Web app · SQL Injection

Summary

SQL injection occurs when untrusted user input is concatenated directly into a SQL statement so attacker-supplied characters break out of the intended data context and are parsed as SQL syntax; for example string-building a query like SELECT * FROM users WHERE id='" + input + "' lets input such as ' OR '1'='1 or '; DROP TABLE-- alter the query's logic, dump arbitrary tables via UNION SELECT, or chain to OS access through database stored procedures. It maps to OWASP A03:2021 Injection (CWE-89).
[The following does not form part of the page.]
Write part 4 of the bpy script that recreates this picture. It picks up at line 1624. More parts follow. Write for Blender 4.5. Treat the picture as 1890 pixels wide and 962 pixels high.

In the October 2015 TalkTalk breach, attackers used SQLMap against three unpatched legacy Tiscali web pages to exfiltrate personal data of 156,959 customers, including 15,656 bank account numbers and sort codes, drawing a then-record GBP 400,000 ICO fine. The 2008 Heartland Payment Systems breach also began with SQL injection and exposed roughly 130 million payment cards, and CVE-2023-34362 in MOVEit Transfer (2023) was a mass-exploited SQL injection used by the Cl0p group.

How to avoid it in your code

  • Use parameterized queries / prepared statements so input is bound as data, never concatenated into SQL.
  • Use an ORM or query builder that parameterizes by default; never build SQL with string concatenation.
  • Run the application's DB user with least privilege (no DDL, no admin, scoped tables).
  • Validate and allowlist any input used for identifiers, ORDER BY columns, or LIMIT values.
  • Disable verbose database error messages and dangerous stored procedures like xp_cmdshell.